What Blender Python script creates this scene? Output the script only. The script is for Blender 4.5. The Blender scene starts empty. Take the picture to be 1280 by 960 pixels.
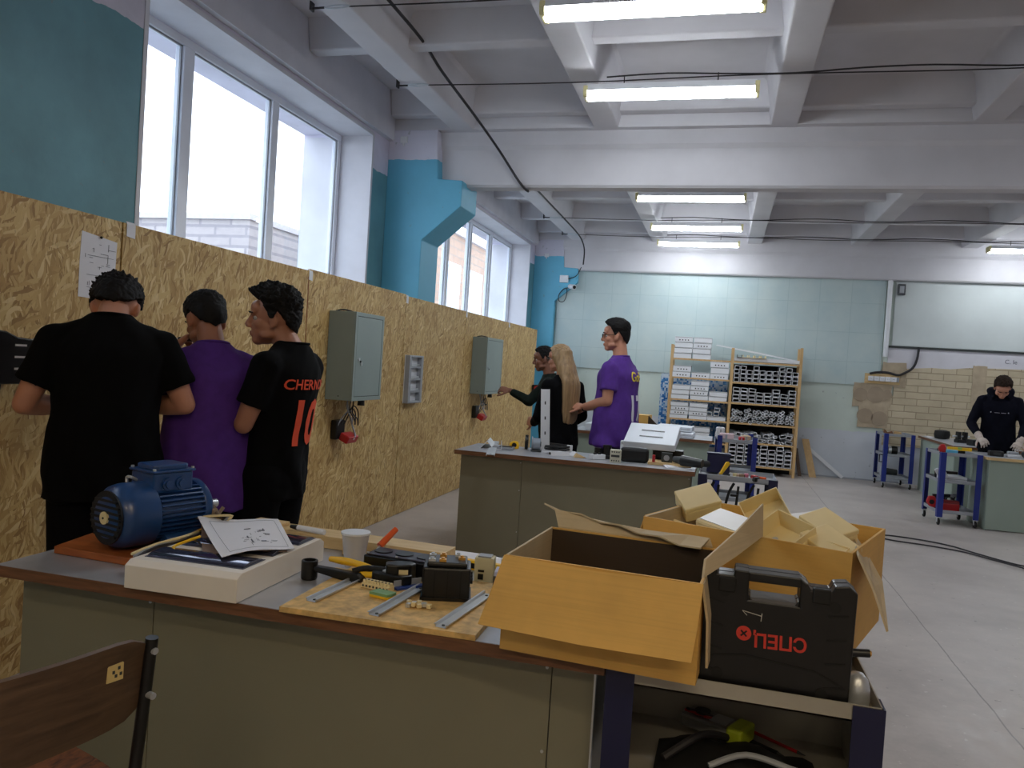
import bpy, bmesh, math, random
from mathutils import Vector as V, Matrix, noise
from mathutils.bvhtree import BVHTree
SC = bpy.context.scene
COL = SC.collection
PI = math.pi
R = random.Random(7)
rad = math.radians

# ---------------------------------------------------------------- camera, sky, lamps, exposure
cd = bpy.data.cameras.new('camera'); cam = bpy.data.objects.new('camera', cd); COL.objects.link(cam)
CX = V((0.96397428, 0.25838315, 0.06318013)); CD = V((0.06750447, -0.00788956, -0.99768778)); CF = V((-0.25728724, 0.9660103, -0.02504735))
mw = Matrix.Identity(4)
for i in range(3):
    mw[i][0] = CX[i]; mw[i][1] = -CD[i]; mw[i][2] = -CF[i]
mw[2][3] = 1.4
cam.matrix_world = mw
cd.sensor_width = 36.0; cd.sensor_fit = 'HORIZONTAL'; cd.lens = 27.549; cd.clip_start = 0.05; cd.clip_end = 200
SC.camera = cam
SC.view_settings.view_transform = 'Standard'; SC.view_settings.look = 'None'
SC.view_settings.gamma = 1; SC.view_settings.use_curve_mapping = False
SC.view_settings.exposure = 1.6
SC.cycles.use_denoising = True
SC.cycles.max_bounces = 8; SC.cycles.diffuse_bounces = 5; SC.cycles.transparent_max_bounces = 12
SC.cycles.sample_clamp_indirect = 6
W = bpy.data.worlds.new('overcast_sky'); SC.world = W; W.use_nodes = True
bg = W.node_tree.nodes['Background']
bg.inputs[0].default_value = (0.80, 0.88, 1.0, 1)
SKY = 1.5
bg.inputs[1].default_value = SKY
TUBE = 12.0          # strength of the fluorescent diffusers
REAR = 14.0          # strength of the warmer lamps at the near end of the hall

# ---------------------------------------------------------------- materials
def lin(c):
    return tuple((x / 255 / 12.92 if x <= 10 else ((x / 255 + .055) / 1.055) ** 2.4) for x in c) + (1,)
MATS = {}
def newmat(name):
    m = bpy.data.materials.new(name); m.use_nodes = True
    nt = m.node_tree; p = nt.nodes['Principled BSDF']
    MATS[name] = m
    return m, nt, p
def nd(nt, t, **k):
    n = nt.nodes.new(t)
    for a, v in k.items():
        if a.startswith('i_'):
            s = a[2:]; n.inputs[int(s) if s.isdigit() else s.replace('_', ' ')].default_value = v
        else: setattr(n, a, v)
    return n
def ramp(nt, src, stops):
    r = nt.nodes.new('ShaderNodeValToRGB'); e = r.color_ramp.elements
    while len(e) < len(stops): e.new(.5)
    for el, (p, c) in zip(e, stops): el.position = p; el.color = c
    nt.links.new(src, r.inputs[0]); return r.outputs[0]
def coords(nt, scale=(1, 1, 1), rot=(0, 0, 0), kind='Object'):
    if kind == 'Position':
        g = nt.nodes.new('ShaderNodeNewGeometry'); src = g.outputs['Position']
    else:
        t = nt.nodes.new('ShaderNodeTexCoord'); src = t.outputs[kind]
    mp = nd(nt, 'ShaderNodeMapping'); mp.inputs['Scale'].default_value = scale; mp.inputs['Rotation'].default_value = rot
    nt.links.new(src, mp.inputs[0]); return mp.outputs[0]
def mixc(nt, fac, a, b, mode='MIX'):
    m = nt.nodes.new('ShaderNodeMix'); m.data_type = 'RGBA'; m.blend_type = mode
    for s, v in ((0, fac), (6, a), (7, b)):
        if hasattr(v, 'links') or hasattr(v, 'is_linked'): nt.links.new(v, m.inputs[s])
        else: m.inputs[s].default_value = v
    return m.outputs[2]
def noise_of(nt, co, scale=5, detail=4, rough=.55, dist=0):
    n = nd(nt, 'ShaderNodeTexNoise'); n.inputs['Scale'].default_value = scale; n.inputs['Detail'].default_value = detail
    n.inputs['Roughness'].default_value = rough; n.inputs['Distortion'].default_value = dist
    nt.links.new(co, n.inputs['Vector']); return n.outputs[0]
def bump(nt, p, h, s=.2, d=.01):
    b = nd(nt, 'ShaderNodeBump'); b.inputs['Strength'].default_value = s; b.inputs['Distance'].default_value = d
    nt.links.new(h, b.inputs['Height']); nt.links.new(b.outputs[0], p.inputs['Normal'])
def mat(name, c, rough=.6, metal=0, var=.10, sc=7, bmp=0, bsc=80, stretch=(1, 1, 1), spec=.5, coat=0):
    if name in MATS: return MATS[name]
    m, nt, p = newmat(name)
    L = lin(c); a = tuple(x * (1 - var) for x in L[:3]) + (1,); b = tuple(min(1, x * (1 + var)) for x in L[:3]) + (1,)
    co = coords(nt, stretch)
    n = noise_of(nt, co, sc)
    nt.links.new(ramp(nt, n, [(.3, a), (.7, b)]), p.inputs['Base Color'])
    p.inputs['Roughness'].default_value = rough; p.inputs['Metallic'].default_value = metal
    p.inputs['Specular IOR Level'].default_value = spec
    if coat: p.inputs['Coat Weight'].default_value = coat; p.inputs['Coat Roughness'].default_value = .15
    if bmp: bump(nt, p, noise_of(nt, co, bsc), bmp, .004)
    return m
def emit(name, c, s, c2=None):
    m, nt, p = newmat(name)
    p.inputs['Base Color'].default_value = lin(c); p.inputs['Emission Color'].default_value = lin(c)
    p.inputs['Emission Strength'].default_value = s; p.inputs['Roughness'].default_value = .4
    return m
def link(nt, a, b): nt.links.new(a, b)

def m_osb():
    m, nt, p = newmat('osb_board')
    g = nt.nodes.new('ShaderNodeNewGeometry'); pos = g.outputs['Position']
    warp = nd(nt, 'ShaderNodeTexNoise'); warp.inputs['Scale'].default_value = 6; link(nt, pos, warp.inputs['Vector'])
    va = nd(nt, 'ShaderNodeVectorMath', operation='MULTIPLY_ADD'); va.inputs[1].default_value = (.10, .10, .10)
    link(nt, warp.outputs['Color'], va.inputs[0]); link(nt, pos, va.inputs[2])
    cols = []
    for k, (ang, sy, sz) in enumerate(((4, 80, 11), (-13, 86, 13), (22, 74, 12), (62, 66, 15))):
        mp = nd(nt, 'ShaderNodeMapping'); mp.inputs['Rotation'].default_value = (rad(ang), 0, 0); mp.inputs['Scale'].default_value = (10, 1, 1)
        sc = nd(nt, 'ShaderNodeMapping'); sc.inputs['Scale'].default_value = (1, sy, sz); sc.inputs['Location'].default_value = (k * 3.1, k * 7.7, k)
        link(nt, va.outputs[0], mp.inputs[0]); link(nt, mp.outputs[0], sc.inputs[0])
        v = nd(nt, 'ShaderNodeTexVoronoi'); v.inputs['Scale'].default_value = 1; link(nt, sc.outputs[0], v.inputs['Vector'])
        sp = nd(nt, 'ShaderNodeSeparateColor'); link(nt, v.outputs['Color'], sp.inputs[0])
        cols.append((sp.outputs[0], sp.outputs[1], v.outputs['Distance']))
    stops = [(0, lin((146, 112, 62))), (.22, lin((178, 144, 86))), (.5, lin((197, 164, 104))), (.8, lin((210, 181, 122))), (1, lin((224, 200, 146)))]
    out = ramp(nt, cols[0][0], stops)
    for k in (1, 2, 3):
        st = nd(nt, 'ShaderNodeMath', operation='GREATER_THAN'); st.inputs[1].default_value = (.45, .62, .8)[k - 1]
        link(nt, cols[k][1], st.inputs[0])
        out = mixc(nt, st.outputs[0], out, ramp(nt, cols[k][0], stops))
    big = noise_of(nt, pos, 3.2, 3)
    out = mixc(nt, ramp(nt, big, [(.35, (.0, .0, .0, 1)), (.75, (.35, .35, .35, 1))]), out, lin((150, 108, 50)))
    fine = nd(nt, 'ShaderNodeMapping'); fine.inputs['Scale'].default_value = (60, 90, 22); link(nt, va.outputs[0], fine.inputs[0])
    fn = noise_of(nt, fine.outputs[0], 1.6, 3)
    out = mixc(nt, ramp(nt, fn, [(.60, (0, 0, 0, 1)), (.72, (.42, .42, .42, 1))]), out, lin((110, 76, 38)))
    link(nt, out, p.inputs['Base Color']); p.inputs['Roughness'].default_value = .62
    bump(nt, p, cols[0][0], .25, .003)
    return m
def m_paint(name, low, high, z, var=.08, soft=.012):
    """painted plaster: one colour up to height z, another above it, the line a little ragged"""
    m, nt, p = newmat(name)
    g = nt.nodes.new('ShaderNodeNewGeometry'); pos = g.outputs['Position']
    s = nd(nt, 'ShaderNodeSeparateXYZ'); link(nt, pos, s.inputs[0])
    n = noise_of(nt, pos, 7, 3); mm = nd(nt, 'ShaderNodeMath', operation='MULTIPLY_ADD'); mm.inputs[1].default_value = .06
    link(nt, n, mm.inputs[0]); link(nt, s.outputs[2], mm.inputs[2])
    gt = nd(nt, 'ShaderNodeMath', operation='GREATER_THAN'); gt.inputs[1].default_value = z + .03; link(nt, mm.outputs[0], gt.inputs[0])
    big = noise_of(nt, pos, 1.7, 5, .6)
    def sh(c):
        L = lin(c); return ramp(nt, big, [(.3, tuple(x * (1 - var) for x in L[:3]) + (1,)), (.7, tuple(min(1, x * (1 + var)) for x in L[:3]) + (1,))])
    col = mixc(nt, gt.outputs[0], sh(low), sh(high))
    mark = noise_of(nt, pos, 16, 2); col = mixc(nt, ramp(nt, mark, [(.71, (0, 0, 0, 1)), (.75, (.5, .5, .5, 1))]), col, lin((120, 130, 130)))
    link(nt, col, p.inputs['Base Color']); p.inputs['Roughness'].default_value = .55
    bump(nt, p, noise_of(nt, pos, 30), .15, .006)
    return m
def m_floor():
    m, nt, p = newmat('concrete_floor')
    g = nt.nodes.new('ShaderNodeNewGeometry'); pos = g.outputs['Position']
    n = noise_of(nt, pos, .9, 6, .65)
    col = ramp(nt, n, [(.3, lin((160, 150, 144))), (.5, lin((188, 178, 172))), (.72, lin((210, 200, 192)))])
    n2 = noise_of(nt, pos, 9, 5, .7); col = mixc(nt, .35, col, ramp(nt, n2, [(.3, lin((120, 114, 110))), (.7, lin((186, 180, 176)))]))
    sp = noise_of(nt, pos, 26, 2); col = mixc(nt, ramp(nt, sp, [(.68, (0, 0, 0, 1)), (.72, (.6, .6, .6, 1))]), col, lin((206, 202, 196)))
    sp2 = noise_of(nt, pos, 17, 2); col = mixc(nt, ramp(nt, sp2, [(.70, (0, 0, 0, 1)), (.75, (.5, .5, .5, 1))]), col, lin((84, 78, 74)))
    s = nd(nt, 'ShaderNodeSeparateXYZ'); link(nt, pos, s.inputs[0])      # the saw-cut joint running down the hall
    wv = nd(nt, 'ShaderNodeMath', operation='MULTIPLY_ADD'); wv.inputs[1].default_value = .03; link(nt, noise_of(nt, pos, 2.5, 3), wv.inputs[0]); link(nt, s.outputs[0], wv.inputs[2])
    cp = nd(nt, 'ShaderNodeMath', operation='COMPARE'); cp.inputs[1].default_value = 1.275; cp.inputs[2].default_value = .004; link(nt, wv.outputs[0], cp.inputs[0])
    hf = nd(nt, 'ShaderNodeMath', operation='MULTIPLY'); hf.inputs[1].default_value = .55; link(nt, cp.outputs[0], hf.inputs[0])
    col = mixc(nt, hf.outputs[0], col, lin((70, 64, 62)))
    link(nt, col, p.inputs['Base Color'])
    link(nt, ramp(nt, n2, [(.3, (.28, .28, .28, 1)), (.7, (.5, .5, .5, 1))]), p.inputs['Roughness'])
    bump(nt, p, n2, .12, .004)
    return m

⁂

Written problem: Would you reproduce the lines above, from the very first through the line containing "rad = math.radians", exactly and without the pictures?

Solution for this exercise:
What Blender Python script creates this scene? Output the script only. The script is for Blender 4.5. The Blender scene starts empty. Take the picture to be 1280 by 960 pixels.
import bpy, bmesh, math, random
from mathutils import Vector as V, Matrix, noise
from mathutils.bvhtree import BVHTree
SC = bpy.context.scene
COL = SC.collection
PI = math.pi
R = random.Random(7)
rad = math.radians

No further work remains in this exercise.